--- START OF MATERIAL PROVIDED ---
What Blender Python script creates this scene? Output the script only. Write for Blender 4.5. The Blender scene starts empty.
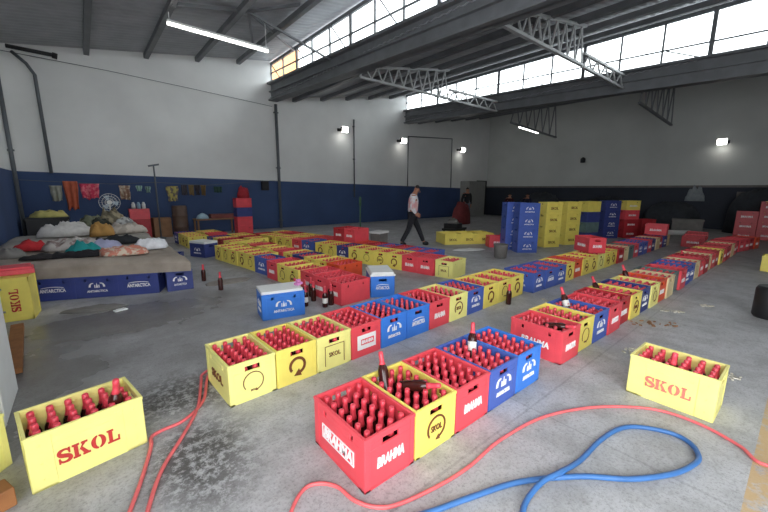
import bpy, bmesh, math, random
from math import sin, cos, pi, radians, sqrt
from mathutils import Vector, Matrix, noise
random.seed(7)
S = bpy.context.scene
COL = S.collection

# ------------------------------------------------------------------ render look
S.view_settings.view_transform = 'Standard'
S.view_settings.look = 'None'
S.view_settings.gamma = 1
S.view_settings.use_curve_mapping = False
S.view_settings.exposure = 2.3

# ------------------------------------------------------------------ materials
def lin(c):
    return tuple((x / 12.92 if x <= .04045 else ((x + .055) / 1.055) ** 2.4) for x in c)
def rgb(r, g, b):
    return lin((r / 255, g / 255, b / 255))
def mat(name, col, rough=.5, metal=0., var=.0, scale=6., emit=None, estr=0., bump=0., spec=.5):
    m = bpy.data.materials.new(name); m.use_nodes = True
    nt = m.node_tree; b = nt.nodes['Principled BSDF']
    b.inputs['Roughness'].default_value = rough
    b.inputs['Metallic'].default_value = metal
    b.inputs['Specular IOR Level'].default_value = spec
    if emit:
        b.inputs['Emission Color'].default_value = (*emit, 1); b.inputs['Emission Strength'].default_value = estr
    tc = nt.nodes.new('ShaderNodeTexCoord')
    n = nt.nodes.new('ShaderNodeTexNoise'); n.inputs['Scale'].default_value = scale; n.inputs['Detail'].default_value = 5
    nt.links.new(tc.outputs['Object'], n.inputs['Vector'])
    r = nt.nodes.new('ShaderNodeValToRGB')
    lo = tuple(max(0, c * (1 - var)) for c in col); hi = tuple(min(1, c * (1 + var)) for c in col)
    r.color_ramp.elements[0].color = (*lo, 1); r.color_ramp.elements[1].color = (*hi, 1)
    r.color_ramp.elements[0].position = .3; r.color_ramp.elements[1].position = .7
    nt.links.new(n.outputs['Fac'], r.inputs['Fac']); nt.links.new(r.outputs['Color'], b.inputs['Base Color'])
    if bump:
        bp = nt.nodes.new('ShaderNodeBump'); bp.inputs['Strength'].default_value = bump; bp.inputs['Distance'].default_value = .01
        nt.links.new(n.outputs['Fac'], bp.inputs['Height']); nt.links.new(bp.outputs['Normal'], b.inputs['Normal'])
    return m

def two_tone_wall(name, lower, upper, a, bx, by):
    """white wall with a painted dado whose edge runs at z = a + bx*X + by*Y"""
    m = bpy.data.materials.new(name); m.use_nodes = True
    nt = m.node_tree; N = nt.nodes; L = nt.links; b = N['Principled BSDF']; b.inputs['Roughness'].default_value = .75
    g = N.new('ShaderNodeNewGeometry'); s = N.new('ShaderNodeSeparateXYZ'); L.new(g.outputs['Position'], s.inputs[0])
    def mth(op, x, y):
        q = N.new('ShaderNodeMath'); q.operation = op
        for i, k in enumerate((x, y)):
            if isinstance(k, (int, float)): q.inputs[i].default_value = k
            else: L.new(k, q.inputs[i])
        return q.outputs[0]
    edge = mth('ADD', mth('ADD', mth('MULTIPLY', s.outputs['X'], bx), mth('MULTIPLY', s.outputs['Y'], by)), a)
    fac = mth('GREATER_THAN', s.outputs['Z'], edge)
    n = N.new('ShaderNodeTexNoise'); n.inputs['Scale'].default_value = .7; n.inputs['Detail'].default_value = 6
    L.new(g.outputs['Position'], n.inputs['Vector'])
    def shade(c, v):
        r = N.new('ShaderNodeValToRGB')
        r.color_ramp.elements[0].position = .3; r.color_ramp.elements[1].position = .7
        r.color_ramp.elements[0].color = (*[k * (1 - v) for k in c], 1); r.color_ramp.elements[1].color = (*[min(1, k * (1 + v)) for k in c], 1)
        L.new(n.outputs['Fac'], r.inputs['Fac']); return r.outputs['Color']
    mx = N.new('ShaderNodeMix'); mx.data_type = 'RGBA'
    L.new(fac, mx.inputs['Factor']); L.new(shade(lower, .15), mx.inputs[6]); L.new(shade(upper, .07), mx.inputs[7])
    L.new(mx.outputs[2], b.inputs['Base Color'])
    return m

def floor_material():
    m = bpy.data.materials.new('worn_concrete'); m.use_nodes = True
    nt = m.node_tree; N = nt.nodes; L = nt.links; b = N['Principled BSDF']
    g = N.new('ShaderNodeNewGeometry'); P = g.outputs['Position']
    def nz(scale, det=6, rough=.6, dist=0.):
        n = N.new('ShaderNodeTexNoise'); n.inputs['Scale'].default_value = scale; n.inputs['Detail'].default_value = det
        n.inputs['Roughness'].default_value = rough; n.inputs['Distortion'].default_value = dist; L.new(P, n.inputs['Vector']); return n.outputs['Fac']
    def ramp(f, stops):
        r = N.new('ShaderNodeValToRGB'); e = r.color_ramp.elements
        while len(e) < len(stops): e.new(.5)
        for k, (p, c) in zip(e, stops):
            k.position = p; k.color = (*c, 1) if isinstance(c, tuple) else (c, c, c, 1)
        L.new(f, r.inputs['Fac']); return r.outputs['Color']
    def mth(op, x, y=0.):
        q = N.new('ShaderNodeMath'); q.operation = op; q.use_clamp = False
        for i, k in enumerate((x, y)):
            if isinstance(k, (int, float)): q.inputs[i].default_value = k
            else: L.new(k, q.inputs[i])
        return q.outputs[0]
    def mix(f, a, c, mode='MIX'):
        x = N.new('ShaderNodeMix'); x.data_type = 'RGBA'; x.blend_type = mode
        for s, k in ((x.inputs['Factor'], f), (x.inputs[6], a), (x.inputs[7], c)):
            if isinstance(k, (int, float)): s.default_value = k
            elif isinstance(k, tuple): s.default_value = (*k, 1)
            else: L.new(k, s)
        return x.outputs[2]
    s = N.new('ShaderNodeSeparateXYZ'); L.new(P, s.inputs[0]); X, Y = s.outputs['X'], s.outputs['Y']
    def blob(cx, cy, rx, ry, soft=.5, wob=.5):
        dx = mth('DIVIDE', mth('SUBTRACT', X, cx), rx); dy = mth('DIVIDE', mth('SUBTRACT', Y, cy), ry)
        d = mth('SQRT', mth('ADD', mth('MULTIPLY', dx, dx), mth('MULTIPLY', dy, dy)))
        d = mth('ADD', d, mth('MULTIPLY', mth('SUBTRACT', big, .5), wob * 2))
        q = N.new('ShaderNodeMapRange'); q.inputs['From Min'].default_value = 1; q.inputs['From Max'].default_value = 1 - soft
        L.new(d, q.inputs['Value']); return q.outputs[0]
    big = nz(1.1, 5); mid = nz(4, 8, .65, .4); fine = nz(26, 6, .7)
    base = ramp(big, [(.3, rgb(168, 167, 168)), (.7, rgb(198, 197, 199))])
    base = mix(ramp(mid, [(.44, 0.), (.62, .5)]), base, rgb(142, 140, 138))
    base = mix(ramp(fine, [(.55, 0.), (.72, .55)]), base, rgb(122, 120, 117))
    base = mix(ramp(nz(9, 8, .75), [(.60, 0.), (.68, .5)]), base, rgb(206, 205, 203))
    # black spatter patches left of the foreground rows
    spat = mth('MULTIPLY', ramp(nz(17, 8, .8), [(.44, 0.), (.52, 1.)]), mth('MAXIMUM', blob(.36, 2.1, .36, .55, .7, .6), blob(.36, 2.85, .55, .45, .7, .6)))
    base = mix(ramp(nz(60, 4, .8), [(.5, 0.), (.64, .5)]), base, rgb(112, 110, 108)); base = mix(ramp(nz(14, 7, .75, .3), [(.54, 0.), (.66, .4)]), base, rgb(124, 122, 120))
    base = mix(mth('MULTIPLY', spat, .9), base, rgb(70, 67, 65))
    # damp floor by the bed, drag stains
    wet = mth('MAXIMUM', blob(.35, 5.1, 1.6, .95, .5, .6), mth('MAXIMUM', blob(-.5, 3.9, 1.1, 2.0, .75, .6), mth('MULTIPLY', blob(.5, 3.9, 1.8, 1.3, .9, .8), .6)))
    base = mix(mth('MULTIPLY', wet, .7), base, rgb(88, 82, 76))
    # expansion joints
    def joint(C, off, per):
        q = mth('ABSOLUTE', mth('SUBTRACT', mth('MODULO', mth('ADD', C, 100 + off), per), per / 2)); return mth('LESS_THAN', q, .008)
    j = mth('MAXIMUM', joint(X, .3, 3.6), joint(Y, 1.5, 3.6)); base = mix(mth('MULTIPLY', j, .2), base, rgb(72, 70, 68))
    # ochre line painted along the right
    yl = mth('MULTIPLY', mth('LESS_THAN', mth('ABSOLUTE', mth('SUBTRACT', Y, -.08)), .095), ramp(nz(7, 8, .7), [(.36, 0.), (.5, 1.)]))
    base = mix(mth('MULTIPLY', yl, .8), base, rgb(196, 160, 104))
    L.new(base, b.inputs['Base Color'])
    ro = N.new('ShaderNodeMapRange'); L.new(wet, ro.inputs['Value']); ro.inputs['To Min'].default_value = .6; ro.inputs['To Max'].default_value = .22
    L.new(ro.outputs[0], b.inputs['Roughness'])
    bp = N.new('ShaderNodeBump'); bp.inputs['Strength'].default_value = .25; bp.inputs['Distance'].default_value = .01
    L.new(fine, bp.inputs['Height']); L.new(bp.outputs['Normal'], b.inputs['Normal'])
    return m

def pane_material(name):
    m = bpy.data.materials.new(name); m.use_nodes = True
    nt = m.node_tree; N = nt.nodes; N.remove(N['Principled BSDF'])
    t = N.new('ShaderNodeBsdfTransparent'); t.inputs[0].default_value = (.93, .95, .95, 1)
    g = N.new('ShaderNodeBsdfGlossy'); g.inputs['Roughness'].default_value = .05
    x = N.new('ShaderNodeMixShader'); x.inputs[0].default_value = .06
    nt.links.new(t.outputs[0], x.inputs[1]); nt.links.new(g.outputs[0], x.inputs[2])
    nt.links.new(x.outputs[0], N['Material Output'].inputs['Surface'])
    return m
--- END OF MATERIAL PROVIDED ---
_INSTRUCTIONS TO FOLLOW_
Up to and including the line with "COL = S.collection", copy the data above from its first line. Skip pictures.

_FINISHED EXERCISE_
What Blender Python script creates this scene? Output the script only. Write for Blender 4.5. The Blender scene starts empty.
import bpy, bmesh, math, random
from math import sin, cos, pi, radians, sqrt
from mathutils import Vector, Matrix, noise
random.seed(7)
S = bpy.context.scene
COL = S.collection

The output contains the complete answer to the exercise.